D’après Ghislaine Rolland-Lozachmeur, plus habitué aux classiques qu’à la lecture de L’Equipe, le journalisme sportif n’est surtout pas un genre mineur, bien au contraire. «L’écriture journalistique en général utilise beaucoup le passé composé parce que c’est un temps qui permet de mettre de la distance avec l’événement, ajoute-t-elle. C’est un temps neutre que l’on retrouve d’ailleurs beaucoup dans Le Monde, mais c’est un temps assez triste alors que le passé simple est plus “chaleureux”.»

Globalement, le verbe du journaliste sportif est standard, mais son lexique nominal, des noms et des adjectifs, est souvent travaillé. «En tant que professeur, dit-elle, j’aime provoquer mes élèves de lettres en leur disant d’aller lire des articles de L’Equipe car sa lecture est riche d’enseignements. On est dans le récit, on est dans le roman, c’est passionnant. Et le temps du récit, je le répète, c’est le passé simple.»

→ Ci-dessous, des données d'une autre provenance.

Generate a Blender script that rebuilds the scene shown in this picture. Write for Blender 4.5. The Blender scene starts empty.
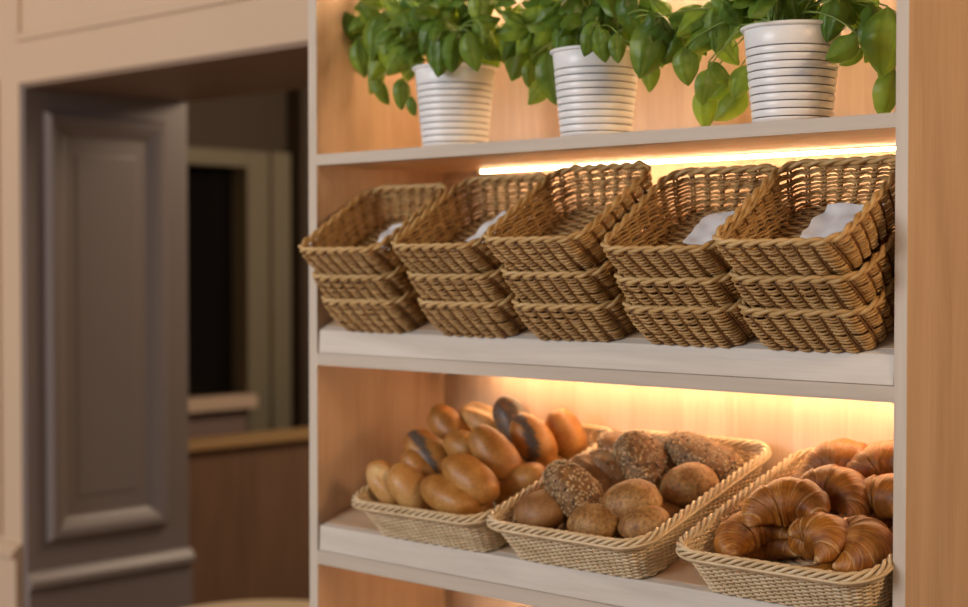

Le passé simple ne pourrait-il pas rendre aussi ses lettres de noblesse au journalisme sportif? «Ce qu'il mérite, à mon avis, pense-t-elle. Pour moi, les journalistes sportifs sont les troubadours des temps modernes qui vont, par le biais des nouveaux médias, de chaumière en chaumière, raconter de hauts faits sportifs.»